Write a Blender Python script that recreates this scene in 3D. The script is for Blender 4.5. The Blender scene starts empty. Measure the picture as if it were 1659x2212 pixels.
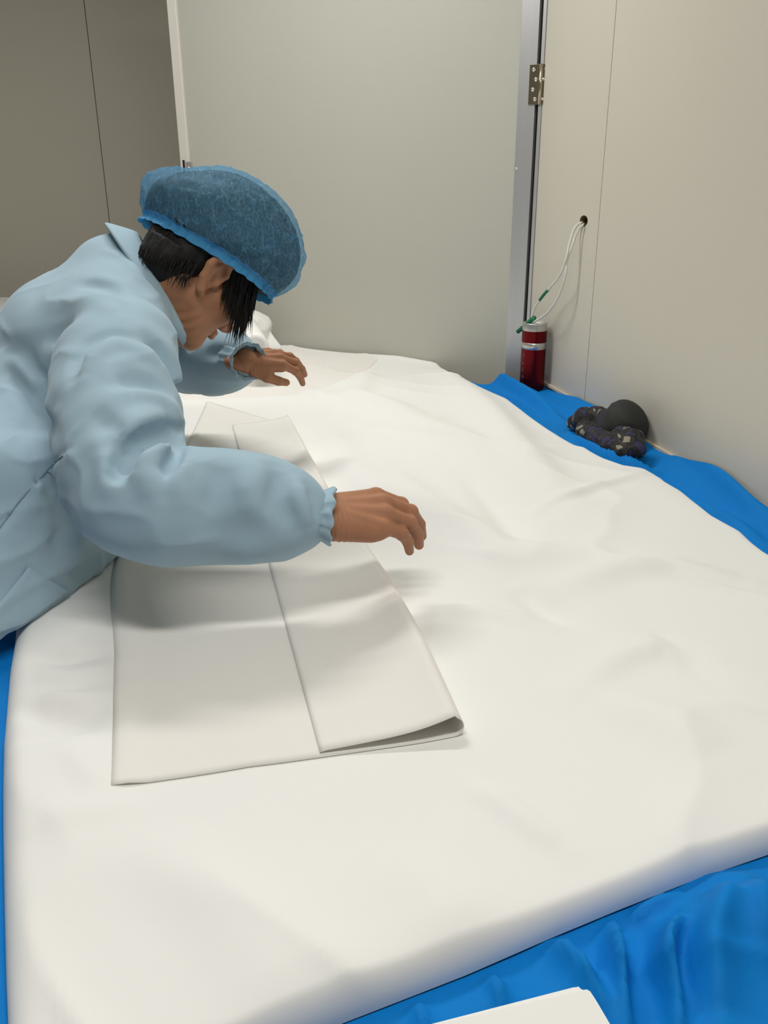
import bpy, bmesh, math
import numpy as np
from mathutils import Vector, Matrix

scene = bpy.context.scene
COL = scene.collection
# ------------------------------------------------------------------ camera
IW, IH, FPX = 1659.0, 2212.0, 1850.0
TH = math.radians(21.3)
RHO = math.atan(30.0 / 4744.0)
CAM = np.array([0.0, 0.0, 1.40])
_F = np.array([0, math.cos(TH), -math.sin(TH)])
_R0 = np.array([1.0, 0, 0])
_U0 = np.array([0, math.sin(TH), math.cos(TH)])
_R = _R0 * math.cos(RHO) - _U0 * math.sin(RHO)
_U = _U0 * math.cos(RHO) + _R0 * math.sin(RHO)
cd = bpy.data.cameras.new('camera')
cd.sensor_fit = 'VERTICAL'
cd.sensor_height = 36.0
cd.sensor_width = 27.0
cd.lens = FPX / IH * 36.0
cd.clip_start = 0.02
cam = bpy.data.objects.new('camera', cd)
COL.objects.link(cam)
cam.matrix_world = Matrix(((_R[0], _U[0], -_F[0], CAM[0]), (_R[1], _U[1], -_F[1], CAM[1]),
                           (_R[2], _U[2], -_F[2], CAM[2]), (0, 0, 0, 1)))
scene.camera = cam

# ------------------------------------------------------------------ world, exposure
w = bpy.data.worlds.new('world')
scene.world = w
w.use_nodes = True
bg = w.node_tree.nodes['Background']
bg.inputs[0].default_value = (0.9, 0.95, 1.0, 1)
bg.inputs[1].default_value = 0.05
vs = scene.view_settings
vs.view_transform = 'Standard'
vs.look = 'None'
vs.exposure = -0.12
vs.gamma = 1.0
vs.use_curve_mapping = False

CEIL = 2.70
# ceiling lamps: centre x, y, size x, size y, watts
LAMPS = [(-0.62, 2.20, 1.10, 0.20, 26.0),
         (0.00, 0.30, 1.10, 0.20, 21.0),
         (-2.20, 3.30, 1.10, 0.20, 6.0)]  # added fill lamp that lifts the dark back wall


# ------------------------------------------------------------------ measuring helpers (survey of the room)
def ray(px, py):
    return _F + _R * (px - IW / 2) / FPX - _U * (py - IH / 2) / FPX


def at(px, py, s):
    return CAM + ray(px, py) * s


def onz(px, py, z):
    r = ray(px, py)
    return CAM + r * (z - CAM[2]) / r[2]


def onp(px, py, p, n):
    r = ray(px, py)
    return CAM + r * (np.dot(np.asarray(p) - CAM, n) / np.dot(r, n))


# ------------------------------------------------------------------ object helpers
def link(o, parent=None):
    COL.objects.link(o)
    if parent is not None:
        o.parent = parent
    return o


def tag(o, label=None, cat=None, group=None, kind=None):
    if label:
        o['label'] = label
    if cat:
        o['category'] = cat
    if group:
        o['group'] = group
    if kind:
        o['kind'] = kind
    return o


def empty(name, loc=(0, 0, 0), rz=0.0, parent=None):
    o = bpy.data.objects.new(name, None)
    o.empty_display_size = 0.05
    o.location = loc
    o.rotation_euler = (0, 0, rz)
    return link(o, parent)


def pmesh(name, verts, faces, mat, parent=None, smooth=True, origin=None):
    """verts in world space; the object sits at origin (or at its parent's place)."""
    V = np.asarray(verts, dtype=np.float64).reshape(-1, 3)
    off = np.zeros(3)
    if origin is not None:
        off = np.asarray(origin, dtype=float)
    poff = np.zeros(3)
    if parent is not None:
        p = parent
        while p is not None:
            poff = poff + np.array(p.location)
            p = p.parent
    me = bpy.data.meshes.new(name)
    me.from_pydata((V - (off if origin is not None else poff)).tolist(), [], [list(map(int, q)) for q in faces])
    me.update()
    if smooth:
        me.shade_smooth()
    mats = mat if isinstance(mat, (list, tuple)) else [mat]
    for m in mats:
        me.materials.append(m)
    o = bpy.data.objects.new(name, me)
    if origin is not None:
        o.location = off - poff
    return link(o, parent)


def from_bm(name, bm, mat, parent=None, smooth=False, origin=None):
    bm.normal_update()
    bm.verts.index_update()
    V = [tuple(v.co) for v in bm.verts]
    Fc = [[v.index for v in f.verts] for f in bm.faces]
    mi = [f.material_index for f in bm.faces]
    bm.free()
    o = pmesh(name, V, Fc, mat, parent, smooth, origin)
    if any(mi):
        o.data.polygons.foreach_set('material_index', mi)
    return o


def add_box(bm, c, size, ax=None, bevel=0.0, seg=2):
    """box with centre c, sizes along axes ax (3 row vectors)."""
    ax = np.eye(3) if ax is None else np.asarray(ax, dtype=float)
    M = Matrix(((ax[0][0] * size[0], ax[1][0] * size[1], ax[2][0] * size[2], c[0]),
                (ax[0][1] * size[0], ax[1][1] * size[1], ax[2][1] * size[2], c[1]),
                (ax[0][2] * size[0], ax[1][2] * size[1], ax[2][2] * size[2], c[2]), (0, 0, 0, 1)))
    r = bmesh.ops.create_cube(bm, size=1.0, matrix=M)
    if bevel > 0:
        es = list({e for v in r['verts'] for e in v.link_edges})
        bmesh.ops.bevel(bm, geom=es, offset=bevel, segments=seg, profile=0.5, affect='EDGES')


def box(name, c, size, mat, parent=None, ax=None, bevel=0.0, seg=2, smooth=False):
    bm = bmesh.new()
    add_box(bm, c, size, ax, bevel, seg)
    return from_bm(name, bm, mat, parent, smooth)


def catmull(pts, n=8):
    P = [np.asarray(p, float) for p in pts]
    P = [2 * P[0] - P[1]] + P + [2 * P[-1] - P[-2]]
    out = []
    for i in range(1, len(P) - 2):
        for k in range(n):
            t = k / n
            a, b, c, d = P[i - 1], P[i], P[i + 1], P[i + 2]
            out.append(0.5 * ((2 * b) + (-a + c) * t + (2 * a - 5 * b + 4 * c - d) * t * t + (-a + 3 * b - 3 * c + d) * t ** 3))
    out.append(P[-2])
    return np.array(out)


def tube_geo(path, rad, n=10, cap=True):
    P = np.asarray(path, float)
    m = len(P)
    rad = np.full(m, rad) if np.isscalar(rad) else np.asarray(rad)
    T = np.gradient(P, axis=0)
    T /= np.linalg.norm(T, axis=1)[:, None] + 1e-12
    up = np.array([0, 0, 1.0]) if abs(T[0][2]) < 0.9 else np.array([1.0, 0, 0])
    V, Q = [], []
    x = np.cross(up, T[0]); x /= np.linalg.norm(x)
    for i in range(m):
        x = x - T[i] * (x @ T[i]); x /= np.linalg.norm(x) + 1e-12
        y = np.cross(T[i], x)
        for k in range(n):
            a = 2 * math.pi * k / n
            V.append(P[i] + rad[i] * (math.cos(a) * x + math.sin(a) * y))
    for i in range(m - 1):
        for k in range(n):
            k2 = (k + 1) % n
            Q.append((i * n + k, i * n + k2, (i + 1) * n + k2, (i + 1) * n + k))
    if cap:
        Q.append(tuple(range(n - 1, -1, -1)))
        Q.append(tuple((m - 1) * n + k for k in range(n)))
    return V, Q


def tube(name, path, rad, mat, parent=None, n=10):
    V, Q = tube_geo(path, rad, n)
    return pmesh(name, V, Q, mat, parent)


def lathe_geo(profile, c, axis=(0, 0, 1), n=40):
    a = np.asarray(axis, float); a /= np.linalg.norm(a)
    x = np.cross(a, [0.3, 1, 0.2]); x /= np.linalg.norm(x)
    y = np.cross(a, x)
    V, Q = [], []
    m = len(profile)
    for (r, h) in profile:
        for k in range(n):
            t = 2 * math.pi * k / n
            V.append(np.asarray(c) + a * h + r * (math.cos(t) * x + math.sin(t) * y))
    for i in range(m - 1):
        for k in range(n):
            k2 = (k + 1) % n
            Q.append((i * n + k, i * n + k2, (i + 1) * n + k2, (i + 1) * n + k))
    return V, Q


def lathe(name, profile, c, mat, parent=None, axis=(0, 0, 1), n=40, smooth=True):
    V, Q = lathe_geo(profile, c, axis, n)
    o = pmesh(name, V, Q, mat, parent, smooth)
    return o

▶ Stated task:
Copy nothing but the lines from the top of the data down to the line containing "from mathutils import Vector, Matrix", and leave the pictures out.

▶ The completed task:
Write a Blender Python script that recreates this scene in 3D. The script is for Blender 4.5. The Blender scene starts empty. Measure the picture as if it were 1659x2212 pixels.
import bpy, bmesh, math
import numpy as np
from mathutils import Vector, Matrix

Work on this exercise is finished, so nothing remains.